Friday, February 15, 2008

George Grosz and the Weimar Years

Through his caricature drawings (and I am referring to the period until the late 20s), Georg Ehrenfried Groß managed to create a vivid and fascinating picture of the Weimar years in Berlin depicting the four pillar society of the capitalist, the soldier/officer, the priest and the hooker in all their sleaze and depravity. In his famous drawing collections The Face of the Ruling Class and Gott mit uns (1921), as well as Ecce Homo (1922), Grosz depicts a bleak society of fat profiteers and greedy capitalists, smug bourgeoisie, drinkers, war-crippled dregs and lechers contrasting to the hollow-faced factory labourers, the poor, and the unemployed. His unrelenting attack on militarism and his acid critisism of Germany's decadent society earned him the nazi title of “Cultural Bolshevist Number One". He left Germany, in 1932, moved to the United States and ended his life accidentally when he fell down a flight of stairs in a return visit to his beloved/behated Berlin in 1959.

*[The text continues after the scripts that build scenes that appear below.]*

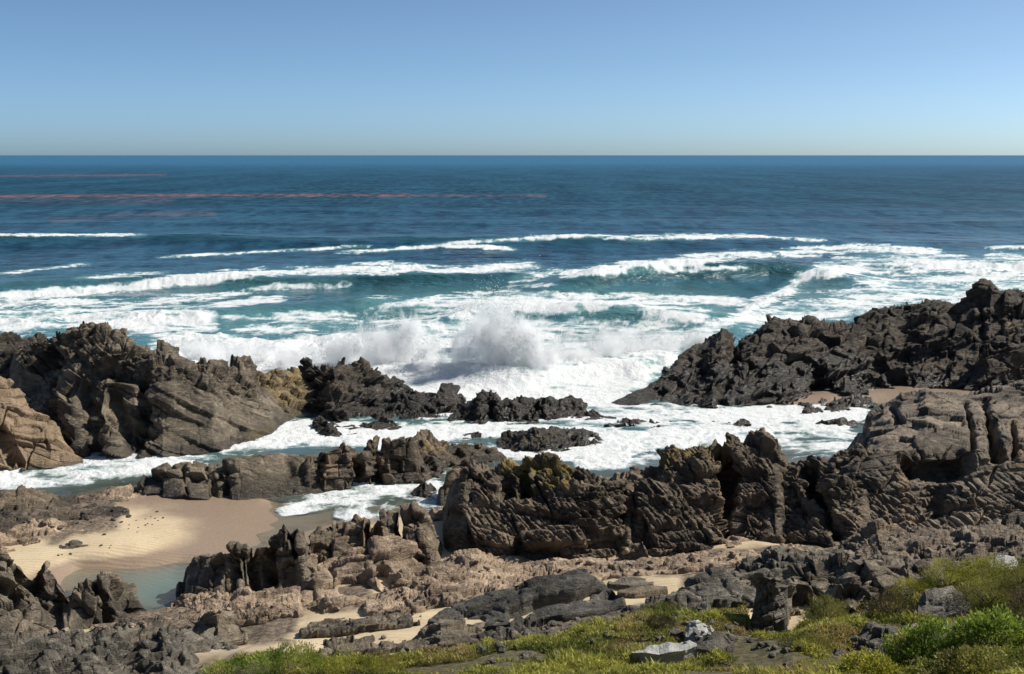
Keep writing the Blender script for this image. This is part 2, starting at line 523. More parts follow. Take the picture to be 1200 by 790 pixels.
# --- rocks between the headland and the surf gap
rock('rock_shelf', 'orange-brown shelf with a small rock pool right of the headland', M_BROWN,
     [(282, 500), (300, 500), (330, 492), (350, 486), (392, 487), (410, 480)],
     [([(282, 450), (288, 440), (305, 434), (330, 436), (345, 433), (370, 440), (410, 450)], 7.0)],
     zb=0.1, back=3, low=0.3, blocks=KNOB, rough=0.12, lichen0=0.62, tan0=0.35, amp=0.8)
rock('rock_outcrop', 'black craggy outcrop between the shelf pool and the surf', M_BLACK,
     [(335, 452), (350, 470), (370, 482), (390, 492), (430, 482), (455, 470), (482, 462)],
     [([(335, 446), (350, 448), (390, 455), (430, 450), (482, 460)], 2.5),
      ([(335, 437), (341, 429), (349, 432), (362, 425), (374, 427), (385, 430), (396, 423), (408, 422), (418, 426), (440, 430), (452, 434), (468, 442), (478, 450), (482, 455)], 5.0)],
     zb=0.1, back=4, low=0.5, blocks=CRAG + [dict(KNOB[0])], rough=0.2, amp=0.8, lichen=[([(380, 448), (400, 452)], 12, 0.6)])
rock('rock_outcrop', 'jagged wet black rock in the foam left of the low centre ridge', M_BLACK,
     [(440, 476), (460, 486), (490, 490), (520, 488), (548, 487)],
     [([(440, 468), (455, 460), (470, 453), (486, 455), (500, 457), (512, 452), (522, 449), (532, 452), (536, 462), (548, 475)], 3.2)],
     zb=0.0, back=3, blocks=CRAG + [dict(KNOB[0])], amp=0.65, rough=0.2)
rock('rock_islet', 'small black clump of rock awash in the white channel', M_BLACK,
     [(364, 508), (385, 513), (405, 510), (440, 506), (470, 503)],
     [([(364, 500), (370, 491), (380, 487), (392, 490), (402, 497), (420, 494), (440, 488), (458, 492), (470, 500)], 1.6)],
     zb=-0.05, back=2.0, blocks=KNOB, low=0.2, amp=0.8, cap=0.3)
rock('rock_ledge', 'low black ledge washed by foam at the foot of the craggy outcrop', M_BLACK,
     [(345, 492), (400, 496), (440, 492), (500, 495), (560, 494)],
     [([(345, 482), (372, 474), (400, 470), (430, 473), (470, 472), (500, 476), (530, 478), (560, 486)], 2.8)],
     zb=-0.05, back=2.0, low=0.35, lows=0.8, blocks=LOWB, rough=0.2, amp=0.9, cap=0.3)
rock('rock_ridge', 'low rounded black ridge holding back the surf at centre', M_BLACK,
     [(526, 496), (560, 498), (600, 497), (650, 496), (690, 492), (722, 491)],
     [([(526, 488), (534, 480), (545, 472), (553, 470), (558, 461), (575, 458), (584, 459), (588, 469), (600, 466), (625, 467), (648, 467), (655, 470), (668, 468), (680, 472), (695, 478), (710, 486), (722, 489)], 2.6)],
     zb=0.0, back=3.5, low=0.35, blocks=[dict(SMOO[0]), dict(KNOB[1])], rough=0.16, groove=[([(575, 468), (578, 496)], 4, 0.6), ([(628, 470), (640, 495)], 3, 0.4)])
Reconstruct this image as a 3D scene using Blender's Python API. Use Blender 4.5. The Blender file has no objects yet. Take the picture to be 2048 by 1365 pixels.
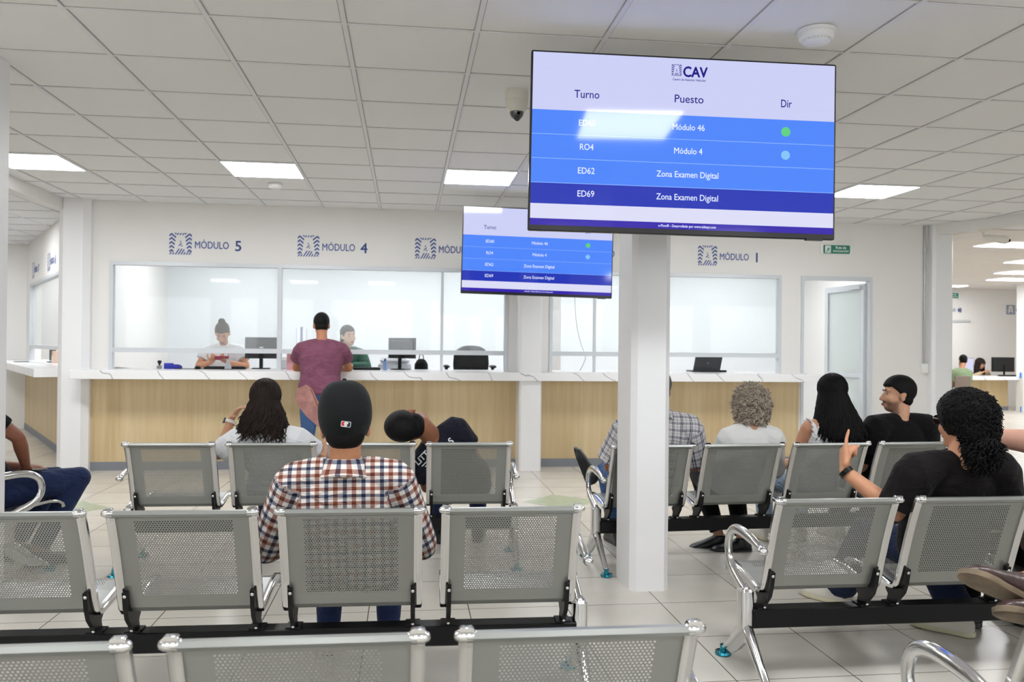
import bpy, bmesh, math, random
import numpy as np
from mathutils import Vector, Matrix, Quaternion
from mathutils.bvhtree import BVHTree

scn = bpy.context.scene
COL = scn.collection
random.seed(7)
RNG = np.random.RandomState(11)
PI = math.pi

# ------------------------------------------------------------------ camera, world, exposure
def make_camera():
    yaw, pitch, roll = .12698, .00502, .009966
    cy, sy = math.cos(yaw), math.sin(yaw)
    f = Vector((sy*math.cos(pitch), cy*math.cos(pitch), math.sin(pitch)))
    r = Vector((cy, -sy, 0)); u = r.cross(f)
    r2 = r*math.cos(roll)+u*math.sin(roll); u2 = -r*math.sin(roll)+u*math.cos(roll)
    m = Matrix((r2, u2, -f)).transposed().to_4x4()
    m.translation = (0, 0, 1.35)
    cd = bpy.data.cameras.new('camera'); cd.sensor_width = 36; cd.lens = 1653.7/2048*36
    cd.clip_start = .05; cd.clip_end = 200
    cd.dof.use_dof = True; cd.dof.focus_distance = 3.6; cd.dof.aperture_fstop = 5.0
    o = bpy.data.objects.new('camera', cd); COL.objects.link(o); o.matrix_world = m
    scn.camera = o
make_camera()
w = bpy.data.worlds.new('world'); scn.world = w; w.use_nodes = True
w.node_tree.nodes['Background'].inputs[0].default_value = (.93, .97, 1, 1)
w.node_tree.nodes['Background'].inputs[1].default_value = 2.9
scn.view_settings.view_transform = 'Standard'; scn.view_settings.look = 'None'
scn.view_settings.gamma = 1; scn.view_settings.use_curve_mapping = False
scn.view_settings.exposure = 0.0
scn.cycles.use_denoising = True
scn.cycles.max_bounces = 8; scn.cycles.diffuse_bounces = 5; scn.cycles.glossy_bounces = 4
scn.cycles.transparent_max_bounces = 12; scn.cycles.transmission_bounces = 4
scn.cycles.caustics_reflective = False; scn.cycles.caustics_refractive = False
scn.cycles.sample_clamp_indirect = 4
LAMP = 26.0          # strength of the ceiling light panels
CEIL = 2.816
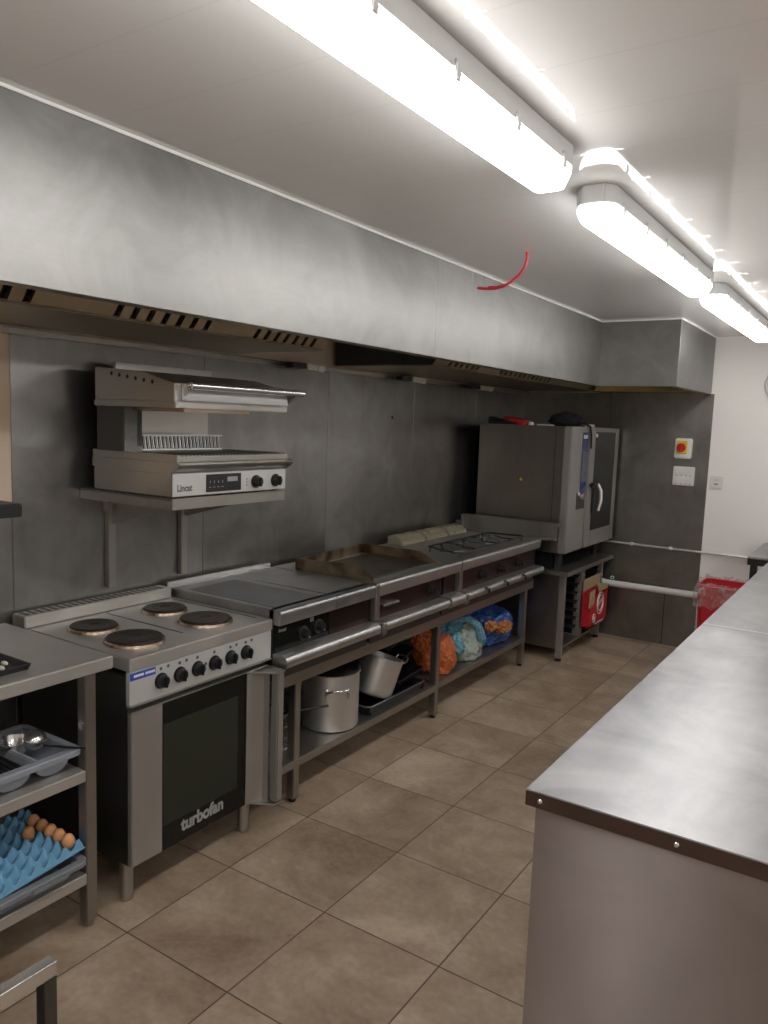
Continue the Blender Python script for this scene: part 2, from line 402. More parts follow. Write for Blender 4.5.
# ------------------------------------------------------------------ the room
CZ = 2.341; YB = 4.628; XR = 4.7; YF = -3.6
struct(MB().box(0, XR, YF, YB, -.05, 0, 0), 'floor', M_floor)
struct(MB().box(0, XR, YF, YB, CZ, CZ+.05, 0), 'ceiling', M_ceil)
struct(MB().box(-.1, 0, YF, YB, 0, CZ, 0), 'wall_left', M_beige)
struct(MB().box(0, XR, YB, YB+.1, 0, CZ, 0), 'wall_back', M_wall)
struct(MB().box(XR, XR+.1, YF, YB, 0, CZ, 0), 'wall_right', M_wall)
struct(MB().box(0, XR, YF-.1, YF, 0, CZ, 0), 'wall_front', M_wall)
# stainless cladding sheets on the walls, butt jointed
ys = [.087, 1.012, 1.932, 2.838, 3.73, YB-.004]
n = 1
for a, b in zip(ys, ys[1:]):
    struct(MB().box(.0015, .004, a+.0015, b-.0015, .0, 1.93, .001, seg=1), 'trim_%d' % n, M_clad); n += 1
struct(MB().box(.0005, .004, -.9, .0845, 0, 1.29, .001, seg=1), 'trim_%d' % n, M_clad); n += 1
for a, b in ((.004, .725), (.728, 1.489)):
    struct(MB().box(a+.0012, b-.0012, YB-.004, YB-.0015, .462, 1.93, .001, seg=1), 'trim_%d' % n, M_clad); n += 1
for a, b in ((.004, 1.248), (1.251, 1.489)):
    struct(MB().box(a+.0012, b-.0012, YB-.004, YB-.0015, 0.0, .460, .001, seg=1), 'trim_%d' % n, M_clad); n += 1

struct(MB().box(.0002, .0012, .09, YB-.005, 0, 1.93, 0), 'trim_%d' % n, M_void); n += 1
struct(MB().box(.0002, .0012, -.9, .088, 0, 1.28, 0), 'trim_%d' % n, M_void); n += 1
struct(MB().box(.004, 1.486, YB-.0012, YB-.0002, 0.001, 1.93, 0), 'trim_%d' % n, M_void); n += 1
# ------------------------------------------------------------------ ceiling lights
def light(y0, y1, label, cx=1.852):
    t = thing('ceiling_light', label, 'light', (cx, (y0+y1)/2, CZ), 'linear ceiling lights')
    x0, x1 = cx-.06, cx+.06
    hz = CZ - .055
    o = [(x0+.028, y0), (x1-.028, y0), (x1, y0+.035), (x1, y1-.035), (x1-.028, y1), (x0+.028, y1), (x0, y1-.035), (x0, y0+.035)]
    MB().prism(o, 'z', hz, CZ-.001, .004).build('housing', M_grey, t)
    m = MB(); tb = bmesh.new()
    rings = []
    for ins, z in ((.003, hz-.0005), (.003, hz-.012), (.010, hz-.028), (.018, hz-.043), (.034, hz-.050)):
        rings.append([tb.verts.new((min(max(px, x0+ins), x1-ins), min(max(py, y0+ins), y1-ins), z)) for px, py in o])
    for a, b in zip(rings, rings[1:]):
        for k in range(8): tb.faces.new((a[k], a[(k+1) % 8], b[(k+1) % 8], b[k]))
    tb.faces.new(rings[-1]); tb.faces.new(rings[0][::-1]); bmesh.ops.recalc_face_normals(tb, faces=tb.faces)
    m._take(tb).build('diffuser', M_lamp, t)
    k = 6
    for i in range(k):
        y = y0 + .1 + (y1-y0-.2)*i/(k-1)
        for x in (x0, x1):
            s = -1 if x == x0 else 1
            MB().box(min(x, x+s*.006), max(x, x+s*.006), y-.009, y+.009, hz-.018, hz+.020, .002).build('clip', M_grey, t)
light(-1.10, .45, 'long lit strip light nearest the camera, cut by the top edge')
light(.74, 2.18, 'long lit strip light in the middle of the row over the aisle')
light(2.42, 4.10, 'lit strip light farthest away, near the back wall')
# unseen strip light added behind the camera for brightness
light(-2.9, -1.30, 'added unseen strip light behind the camera, in line with the row')
# unseen second row, added beyond the right edge to brighten the room
for a in (-2.6, -.4, 1.8): light(a, a+1.5, 'added unseen strip light in a second row past the counter, brightening the room', 3.75)

# red cable hanging out of the ceiling
m = MB()
pc = [(1.333, 1.48, CZ), (1.335, 1.48, 2.31), (1.324, 1.48, 2.279), (1.302, 1.48, 2.252), (1.274, 1.48, 2.231), (1.24, 1.48, 2.213), (1.2, 1.48, 2.205), (1.16, 1.48, 2.207), (1.122, 1.48, 2.213)]
m.tube(pc, .0055, 10)
m.tube([(1.27, 1.484, 2.228), (1.235, 1.49, 2.219), (1.2, 1.492, 2.214), (1.165, 1.49, 2.216)], .004, 8)
solo(m, 'hanging_cable', M_cable, 'short red cable dangling from the ceiling in a hook shape', 'cable', (1.333, 1.48, CZ))

# ------------------------------------------------------------------ extraction canopy
H = thing('extraction_canopy', 'long stainless steel extraction canopy under the ceiling over the cooking line', 'extractor hood', (.5, 2, 1.925))
ZB = 1.925; HX = .969
for a, b in ((-1.4, 1.407), (1.407, 1.724), (1.724, 3.565)):
    mm = MB().box(HX-.008, HX, a+.0008, b-.0008, ZB, CZ-.004, .0012, seg=1)
    mm.build('front_panel', M_hood, H)
MB().box(HX-.0001, 1.466, 3.557, 3.565, ZB, CZ-.004, .0012, seg=1).build('front_panel', M_hood, H)
MB().box(1.458, 1.466, 3.5655, YB-.005, ZB, CZ-.004, .0012, seg=1).build('side_panel', M_hood, H)
m = MB().box(HX, HX+.004, -1.4, 3.557, CZ-.009, CZ-.0005, .001).box(HX, 1.470, 3.553, 3.557, CZ-.009, CZ-.0005, .001).box(1.466, 1.470, 3.557, YB-.005, CZ-.009, CZ-.0005, .001)
m.build('sealant_bead', M_bead, H)
# returned lip along the lower edge
MB().box(HX-.05, HX-.009, -1.4, 3.60, ZB, ZB+.006, .001).box(HX, 1.457, 3.567, 3.60, ZB, ZB+.006, .001).box(1.42, 1.457, 3.60, YB-.006, ZB, ZB+.006, .001).build('lower_lip', M_under, H)
# grease filter boxes along the wall: flat bottom, slotted face sloping up towards the room
def filter_box(y0, y1, xr, groups):
    zr = 1.94; L_ = .42; dx, dz = .643, .766; n_ = V((dz, 0, -dx))
    def P_(l, off=0): return (xr + dx*l + n_.x*off, zr + dz*l + n_.z*off)
    def slab(m, la, lb, a, b, o0=-.003, o1=0): m.prism([P_(la, o0), P_(lb, o0), P_(lb, o1), P_(la, o1)], 'y', a, b)
    MB().box(.032, xr+.003, y0, y1, zr-.005, zr, .001).build('box_bottom', M_under, H)
    m = MB(); s0, s1 = .005, .30
    slab(m, 0, s0, y0, y1); slab(m, s1, L_, y0, y1); cur = y0
    for g0, g1, k in groups:
        slab(m, s0, s1, cur, g0); w = (g1-g0)/k
        for i in range(k):
            a = g0+i*w
            slab(m, s0, s1, a+w*.42, a+w)
            slab(m, s0, s1, a+w*.42-.002, a+w*.42, -.016, 0)
        cur = g1
    slab(m, s0, s1, cur, y1)
    m.build('filter_face', M_under, H)
    m = MB(); slab(m, 0, L_, y0+.004, y1-.004, -.05, -.045); m.build('slot_shade_backing', M_void, H)  # near-black sheet paints the shade seen through the slots
    for ya, yb in ((y0, y0+.004), (y1-.004, y1)):
        q = [(.032, zr), (xr, zr), P_(L_, -.004), (.032, P_(L_)[1])]
        MB().prism(q, 'y', ya, yb).build('box_end_shade', M_void, H)  # near-black ends paint the shade of the open bay beside the filters
filter_box(-1.39, 1.16, .56, ((-1.2, -.72, 7), (-.62, -.14, 7), (.095, .53, 7), (.725, 1.12, 7)))
filter_box(1.95, YB-.01, .645, ((2.10, 2.48, 6), (2.72, 3.54, 12)))
MB().box(.65, 1.452, YB-.30, YB-.006, ZB+.004, ZB+.010, .001).build('corner_gutter', M_warmsteel, H)
MB().box(.70, 1.452, YB-.31, YB-.30, ZB+.002, ZB+.05, .001).build('corner_gutter_lip', M_warmsteel, H)
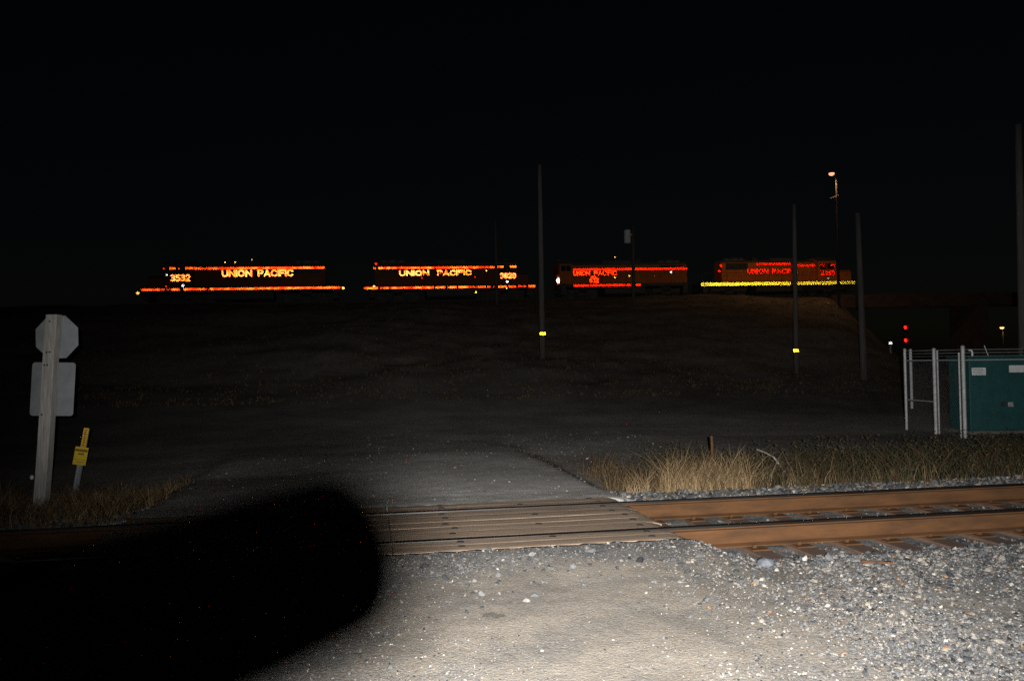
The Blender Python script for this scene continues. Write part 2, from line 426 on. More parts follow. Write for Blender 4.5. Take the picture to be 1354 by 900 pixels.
# ================================================================== near railway
rust = mat('rusty_rail', (0.092, 0.042, 0.0165), (0.054, 0.027, 0.012), scale=7, rough=0.85, bump=0.0015, bscale=60, spec=0.2, stretch=(0.35, 1, 1.6))
polished = mat('polished_railhead_sky_dark', (0.06, 0.058, 0.056), (0.035, 0.034, 0.033), scale=20, rough=0.5, metal=1.0, stretch=(0.1, 4, 1))  # near-black steel colour stands in for the night sky it would mirror
tie_m = mat('weathered_tie', (0.10, 0.06, 0.04), (0.055, 0.034, 0.024), scale=9, rough=0.9, bump=0.006, bscale=25, stretch=(5, 0.6, 3))
timber_m = mat('crossing_timber', (0.225, 0.165, 0.115), (0.135, 0.098, 0.07), scale=6, rough=0.88, bump=0.006, bscale=16, stretch=(0.35, 5, 3), lo=0.34, hi=0.6)
bolt_m = mat('dark_bolt', (0.03, 0.024, 0.02), (0.015, 0.012, 0.01), rough=0.8)

track = thing('railway_track', 'rusty single railway track on dark ties crossing the gravel in the foreground', 'railway track', (0, TRACK0, 0), PSI)
def rail_mb(u0, u1, v, top=0.0, hd=0.225):
    prof = [(-0.037, 0), (-0.037, -0.034), (-0.009, -0.052), (-0.009, -hd + 0.032), (-0.07, -hd + 0.012), (-0.07, -hd), (0.07, -hd), (0.07, -hd + 0.012), (0.009, -hd + 0.032), (0.009, -0.052), (0.037, -0.034), (0.037, 0)]
    b = MB(); b.prism([(v + a, top + z - 0.003) for a, z in prof], 'x', u0, u1); return b
for s in (-1, 1):
    rl = rail_mb(-45, 60, s * 0.755).build('rail', rust, track)
    tr = MB(); tr.prism([(s * 0.755 - 0.0385, -0.024), (s * 0.755 - 0.0378, -0.004), (s * 0.755 - 0.030, 0.001), (s * 0.755 + 0.030, 0.001), (s * 0.755 + 0.0375, -0.004), (s * 0.755 + 0.0378, -0.014)], 'x', -45, 60)
    tr.build('running_surface', polished, rl)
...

Mario Vargas Llosa in his essay "You nourish yourself with everything that you hate" finds similarities between the poet Charles Baudelaire and the painter George Grosz. Grosz, Germany's poète maudit according to Llosa, shared Baudelaire's romantic fascination for underground, outsider characters - criminals, gangsters, suicide victims, the proletariat and whores.

In my dream world, George Grosz illustrates works of Baudelaire... As Rita Hayworth says in the film Gilda "it's kind of a terrific combination". Isn't it?